Open ipilcher opened 2 years ago

ipilcher commented 2 years ago

I'm interested in getting this running on my N7510 7 bay nas. I have installed ubuntu 20.04.04 server, have my other apps etc installed and I upgraded the ram to 8GB. Everything works really well and much faster than the old ThecusOS. If only I could figure out how to compile these modules on Ubuntu so I can use the LCD.

Can you give me any pointers? I'm no genius, but I can manage simple compiling etc

Here's the output from my uname -a Linux thecusnas 5.4.0-109-generic #123-Ubuntu SMP Fri Apr 8 09:10:54 UTC 2022 x86_64 x86_64 x86_64 GNU/Linux

Originally posted by @SpaceBallz2k8 in https://github.com/ipilcher/n5550/issues/20#issuecomment-1106782868

ipilcher commented 2 years ago

Sorry for the delay. There are several different components in this repository, and the difficulty of applying them to a different model is going to vary widely.

  1. The ledtrig_blkdev module. You'll need to use this, since you're on a recent kernel. The good news is that it's entirely generic, so it's just a matter of building it, ensuring that it gets loaded at boot, and configuring it via sysfs.

  2. The freecusd daemon. This is mostly hardware independent, but it does have a few assumptions built into it.
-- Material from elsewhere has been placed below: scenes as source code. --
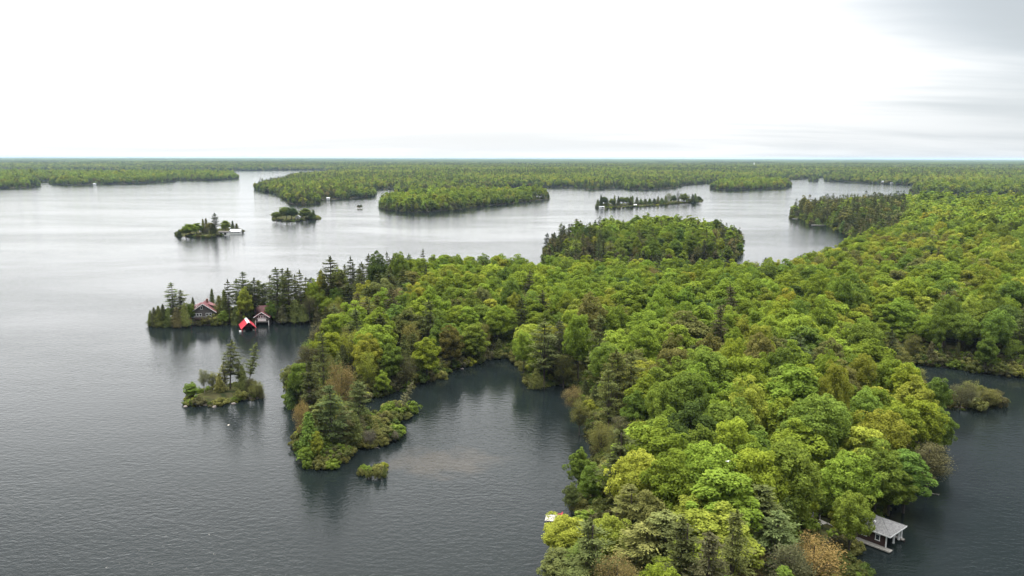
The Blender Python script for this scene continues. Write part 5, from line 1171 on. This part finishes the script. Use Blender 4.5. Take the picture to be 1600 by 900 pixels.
rks = [('largest pale boulder at the head of the cove bank', 741, 567, .9), ('left boulder of the cove bank, under leaning trees', 722, 577, .7), ('low boulder between the two cove bank trees', 757, 562.5, .8), ('boulder at the left end of the rocky islet', 290, 636, .8), ('flat boulder below the centre of the rocky islet', 335, 636.5, .9),
       ('boulder on the rocky islet shore, below the tallest pine', 365, 631.5, .8), ('boulder at the right end of the rocky islet', 402, 622.5, .7), ('grey boulder on the dark channel bank of the headland', 572, 626, .9), ('pale boulder further right on the dark channel bank', 586, 620, .7),
       ('boulder at the foot of the cottage peninsula lawn', 345, 508, .9), ('boulder on the peninsula shore right of the board dock', 455, 503.5, 1.0), ('second boulder right of the board dock', 478, 502, .9), ('small boulder by the tip of the low point', 500, 731, .6)]
for i, (lb, px, py, s) in enumerate(rks):
    g = at(px, py); rock('boulder', lb, g[0], g[1], .12, s, 20 + i, cat='boulder')
# gull over the trees
g = at(1137, 721, 27.0); gu = empty('gull', (g[0], g[1], 27.0), R(20)); tag(gu, 'white gull flying low over the nearest broad wood', 'gull')
m = MB(); m.bar((0, -.28, 0), (0, 0, .01), .03, .09, 8); m.bar((0, 0, .01), (0, .24, .03), .09, .055, 8); m.bar((0, .24, .03), (0, .34, .03), .055, .012, 8)
for s in (-1, 1):
    m.slab([(s * .05, -.1, .04), (s * .05, .12, .04), (s * .42, .10, .16), (s * .42, -.06, .16)], .02); m.slab([(s * .42, -.06, .16), (s * .42, .10, .16), (s * .78, -.08, .10)], .015)
m.slab([(-.04, -.24, 0), (.04, -.24, 0), (.09, -.42, 0), (-.09, -.42, 0)], .012); m.build('body', FEATHER, gu); gu.scale = (.65, .65, .65)

# ------------------------------------------------------------------ haze
hz = MB(); hz.box((0, 19000, 44.0), (100000, 50000, 92.0))
VM, n_, l_ = new_mat('thin summer haze'); o_ = n_.new('ShaderNodeOutputMaterial'); v_ = n_.new('ShaderNodeVolumePrincipled'); l_.new(v_.outputs[0], o_.inputs['Volume'])
v_.inputs['Color'].default_value = (0.60, 0.80, 1.0, 1); v_.inputs['Density'].default_value = 0.00003; v_.inputs['Anisotropy'].default_value = 0.2
hob = hz.build('haze', VM); tag(hob, 'thin pale summer haze over lake and far forest', 'haze', kind='stuff')
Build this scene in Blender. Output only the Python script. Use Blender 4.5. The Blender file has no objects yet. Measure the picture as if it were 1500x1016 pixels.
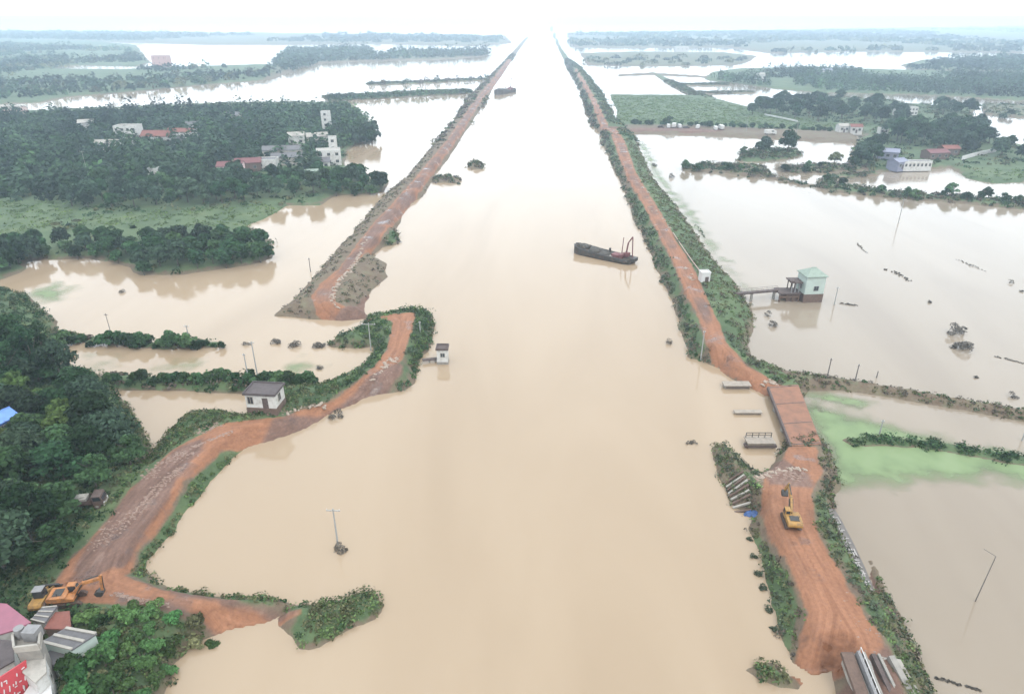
import bpy, math, random
import numpy as np
from mathutils import Vector, Matrix, Euler

random.seed(7)
RNG = np.random.default_rng(11)
SC = bpy.context.scene
COL = SC.collection

# ------------------------------------------------------------------ camera
CAM_H = 70.0
F = 1000.0                      # focal length in photo pixels (1500 wide)
YH = 24.0                       # horizon row
TH = math.atan((508 - YH) / F)
PSI = math.atan(47 * math.cos(TH) / F)
cam_d = bpy.data.cameras.new('Camera')
cam_d.sensor_width = 36.0
cam_d.lens = 36.0 * F / 1500.0
cam_d.clip_start = 1.0
cam_d.clip_end = 40000.0
cam = bpy.data.objects.new('Camera', cam_d)
cam.location = (0, 0, CAM_H)
cam.rotation_euler = (math.pi / 2 - TH, 0, PSI)
COL.objects.link(cam)
SC.camera = cam

# ------------------------------------------------------------------ light
SUN_EL, SUN_AZ = math.radians(52), math.radians(150)     # azimuth clockwise from +Y
world = bpy.data.worlds.new('World')
SC.world = world
world.use_nodes = True
wn, wl = world.node_tree.nodes, world.node_tree.links
bg = wn['Background']
sky = wn.new('ShaderNodeTexSky')
sky.sky_type = 'NISHITA'
sky.sun_disc = False
sky.sun_elevation = SUN_EL
sky.sun_rotation = SUN_AZ
sky.air_density = 1.0
sky.dust_density = 4.0
sky.ozone_density = 1.0
mixc = wn.new('ShaderNodeMix'); mixc.data_type = 'RGBA'
wtc = wn.new('ShaderNodeTexCoord')
wnz = wn.new('ShaderNodeTexNoise'); wnz.inputs['Scale'].default_value = 2.2; wnz.inputs['Detail'].default_value = 5
wl.new(wtc.outputs['Generated'], wnz.inputs['Vector'])
wmr = wn.new('ShaderNodeMapRange')
wmr.inputs[1].default_value = 0.25; wmr.inputs[2].default_value = 0.75
wmr.inputs[3].default_value = 0.80; wmr.inputs[4].default_value = 0.98
wl.new(wnz.outputs['Fac'], wmr.inputs[0])
wl.new(wmr.outputs[0], mixc.inputs[0])
wl.new(sky.outputs[0], mixc.inputs[6])
mixc.inputs[7].default_value = (9.7, 10.5, 11.1, 1)      # the overcast cloud layer
wl.new(mixc.outputs[2], bg.inputs['Color'])
bg.inputs['Strength'].default_value = 0.12
sun_d = bpy.data.lights.new('Sun', 'SUN')
sun_d.energy = 0.7
sun_d.angle = math.radians(18)
sun_d.color = (1.0, 0.95, 0.88)
sun = bpy.data.objects.new('Sun', sun_d)
sd_ = Vector((math.sin(SUN_AZ) * math.cos(SUN_EL), math.cos(SUN_AZ) * math.cos(SUN_EL), math.sin(SUN_EL)))
sun.rotation_euler = (-sd_).to_track_quat('-Z', 'Y').to_euler()
COL.objects.link(sun)

SC.view_settings.view_transform = 'Standard'
SC.view_settings.look = 'None'
SC.view_settings.gamma = 1.0
SC.view_settings.exposure = 1.13
SC.render.engine = 'CYCLES'
try:
    SC.cycles.use_denoising = True
    SC.cycles.denoiser = 'OPENIMAGEDENOISE'
except Exception:
    pass
SC.cycles.max_bounces = 5
SC.cycles.diffuse_bounces = 2
SC.cycles.glossy_bounces = 2
SC.cycles.transmission_bounces = 2
SC.cycles.transparent_max_bounces = 6
SC.cycles.volume_bounces = 1
SC.cycles.caustics_reflective = False
SC.cycles.caustics_refractive = False

# ------------------------------------------------------------------ photo pixel -> world point on a level plane
_ct, _st, _cp, _sp = math.cos(TH), math.sin(TH), math.cos(PSI), math.sin(PSI)
_R = np.array([_cp, _sp, 0.0])
_FW = np.array([-_sp * _ct, _cp * _ct, -_st])
_UP = np.array([-_sp * _st, _cp * _st, _ct])


def G(px, py, z=0.0):
    d = _FW + (px - 750) / F * _R - (py - 508) / F * _UP
    t = (z - CAM_H) / d[2]
    return float(d[0] * t), float(d[1] * t)


def P(px, py, z=0.0):
    x, y = G(px, py, z)
    return Vector((x, y, z))


def GA(pts, z=0.0):
    return np.array([G(a, b, z) for a, b in pts])


def mpp(py):                     # photo pixels per metre on the water at row py
    return (py - YH) * _ct / CAM_H


# ------------------------------------------------------------------ noise / distance
def _hash(ix, iy, seed):
    h = (ix * 374761393 + iy * 668265263 + seed * 1274126177) & 0xFFFFFFFF
    h = ((h ^ (h >> 13)) * 1274126177) & 0xFFFFFFFF
    h = h ^ (h >> 16)
    return (h & 0xFFFF) / 65535.0


def vnoise(x, y, seed=0):
    ix = np.floor(x).astype(np.int64); iy = np.floor(y).astype(np.int64)
    fx = x - ix; fy = y - iy
    fx = fx * fx * (3 - 2 * fx); fy = fy * fy * (3 - 2 * fy)
    a = _hash(ix, iy, seed); b = _hash(ix + 1, iy, seed)
    c = _hash(ix, iy + 1, seed); d = _hash(ix + 1, iy + 1, seed)
    return (a * (1 - fx) + b * fx) * (1 - fy) + (c * (1 - fx) + d * fx) * fy


def fbm(x, y, seed=0, oct=4):
    s = 0.0; a = 0.5; t = 0
    for k in range(oct):
        s = s + a * vnoise(x * 2 ** k, y * 2 ** k, seed + k * 17); t += a; a *= 0.55
    return s / t - 0.5


def sdist(X, Y, poly):
    """signed distance to a polygon, positive inside"""
    d2 = np.full(X.shape, 1e18); ins = np.zeros(X.shape, bool)
    n = len(poly)
    for i in range(n):
        ax, ay = poly[i]; bx, by = poly[(i + 1) % n]
        ex, ey = bx - ax, by - ay
        L = ex * ex + ey * ey + 1e-12
        t = np.clip(((X - ax) * ex + (Y - ay) * ey) / L, 0, 1)
        dx = X - ax - t * ex; dy = Y - ay - t * ey
        d2 = np.minimum(d2, dx * dx + dy * dy)
        if abs(ey) > 1e-12:
            c = ((ay > Y) != (by > Y)) & (X < (bx - ax) * (Y - ay) / ey + ax)
            ins ^= c
    d = np.sqrt(d2)
    return np.where(ins, d, -d)


def inpoly(x, y, poly):
    return sdist(np.array([x]), np.array([y]), poly)[0]


# ------------------------------------------------------------------ object helpers
def tag(o, label=None, cat=None, group=None, kind=None):
    if label: o['label'] = label
    if cat: o['category'] = cat
    if group: o['group'] = group
    if kind: o['kind'] = kind
    return o


def empty(name, loc, rz=0.0, label=None, cat=None, group=None):
    o = bpy.data.objects.new(name, None)
    o.empty_display_size = 0.5
    o.location = loc; o.rotation_euler = (0, 0, rz)
    COL.objects.link(o)
    return tag(o, label, cat, group)


CHILD = {}


def copy_tree(o, parent=None):
    c = o.copy(); COL.objects.link(c)
    if parent is not None:
        c.parent = parent
    for ch in CHILD.get(o.name, []):
        copy_tree(ch, c)
    return c


class MB:
    def __init__(s):
        s.v = []; s.f = []

    def add(s, vs, fs):
        b = len(s.v)
        s.v.extend([tuple(p) for p in vs]); s.f.extend([tuple(i + b for i in f) for f in fs])
        return s

    def box(s, c, size, rz=0.0, ry=0.0, rx=0.0, taper=1.0):
        M = Matrix.Translation(Vector(c)) @ Euler((rx, ry, rz)).to_matrix().to_4x4()
        x, y, z = [k / 2 for k in size]
        vs = [M @ Vector(p) for p in ((-x, -y, -z), (x, -y, -z), (x, y, -z), (-x, y, -z),
                                      (-x * taper, -y * taper, z), (x * taper, -y * taper, z), (x * taper, y * taper, z), (-x * taper, y * taper, z))]
        return s.add(vs, [(3, 2, 1, 0), (4, 5, 6, 7), (0, 1, 5, 4), (1, 2, 6, 5), (2, 3, 7, 6), (3, 0, 4, 7)])

    def prism(s, lo, hi):
        n = len(lo)
        return s.add(list(lo) + list(hi), [tuple(range(n - 1, -1, -1)), tuple(range(n, 2 * n))] +
                     [(i, (i + 1) % n, n + (i + 1) % n, n + i) for i in range(n)])

    def side_prism(s, prof, w, y0=0.0):
        """profile in x-z extruded along y by w, centred on y0"""
        return s.prism([(x, y0 + w / 2, z) for x, z in prof], [(x, y0 - w / 2, z) for x, z in prof])

    def tube(s, a, b, r0, r1=None, n=8):
        a, b = Vector(a), Vector(b)
        r1 = r0 if r1 is None else r1
        d = (b - a)
        if d.length < 1e-6: return s
        q = d.to_track_quat('Z', 'Y').to_matrix()
        lo = []; hi = []
        for i in range(n):
            t = 2 * math.pi * i / n
            w = q @ Vector((math.cos(t), math.sin(t), 0))
            lo.append(a + w * r0); hi.append(b + w * r1)
        return s.prism(lo, hi)

    def beam(s, a, b, w, h):
        """rectangular bar"""
        a, b = Vector(a), Vector(b)
        d = (b - a); q = d.to_track_quat('X', 'Z').to_matrix()
        vs = []
        for p in (a, b):
            for sy, sz in ((-1, -1), (1, -1), (1, 1), (-1, 1)):
                vs.append(p + q @ Vector((0, sy * w / 2, sz * h / 2)))
        return s.add(vs, [(3, 2, 1, 0), (4, 5, 6, 7), (0, 1, 5, 4), (1, 2, 6, 5), (2, 3, 7, 6), (3, 0, 4, 7)])

    def lump(s, c, r, seed=0, n=10, m=6, flat=0.0):
        c = Vector(c); rnd = random.Random(seed)
        vs = []; fs = []
        ph = [rnd.uniform(0, 6.28) for _ in range(6)]
        for j in range(m + 1):
            th = math.pi * j / m
            for i in range(n):
                a = 2 * math.pi * i / n
                k = 1 + .16 * math.sin(2 * a + ph[0]) * math.sin(th) + .12 * math.sin(3 * a + ph[1] + 2 * th) + .1 * rnd.uniform(-1, 1) * math.sin(th)
                z = math.cos(th)
                vs.append((c.x + r[0] * k * math.sin(th) * math.cos(a), c.y + r[1] * k * math.sin(th) * math.sin(a), c.z + r[2] * k * max(z, -flat if flat else -1)))
        for j in range(m):
            for i in range(n):
                fs.append((j * n + i, (j + 1) * n + i, (j + 1) * n + (i + 1) % n, j * n + (i + 1) % n))
        return s.add(vs, fs)

    def build(s, name, mat, parent=None, bevel=0.0, smooth=False):
        me = bpy.data.meshes.new(name)
        me.from_pydata([tuple(v) for v in s.v], [], s.f)
        me.materials.append(mat)
        if smooth:
            me.polygons.foreach_set('use_smooth', [True] * len(me.polygons))
        me.validate(); me.update()
        o = bpy.data.objects.new(name, me)
        COL.objects.link(o)
        if parent is not None:
            o.parent = parent
            CHILD.setdefault(parent.name, []).append(o)
        if bevel:
            b = o.modifiers.new('bevel', 'BEVEL'); b.width = bevel; b.segments = 2; b.limit_method = 'ANGLE'
        return o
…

    • It uses a GPIO line to reset the LCD display at startup. I have no idea if the N7510 works the same way as the N5550 or not.
    • There a couple of points that assume that it's only displaying information about 5 disks. You'd need to modify it to somehow display information about 7 disks in the limited space offered by the LCD (assuming that the N7510 has the same size LCD display.
  3. Finally, there's the "board" module — n5550_board in this case. This module is responsible for "wiring up" the various LEDs, GPIO lines, etc. This is something that is usually done with Devicetree files in the embedded space, but AFAICT enterprise Linux kernels aren't build with Devicetree support, so I use a module instead. Of course, to create a board module (or Devicetree file) for the N7510, you'll need to know the details of the hardware; it may be very similar to the N5550, or it may be completely different. Back in the day, I was able to figure out the N5550 setup by looking at the ThecusOS kernel sources. It was quite a bit of work, and I don't know if Thecus still make their kernel source code available. (They should, according to the GPL.)

Hopefully that makes some sense. It would be great to have this work on additional models, but it will (at best) be a fair bit of work.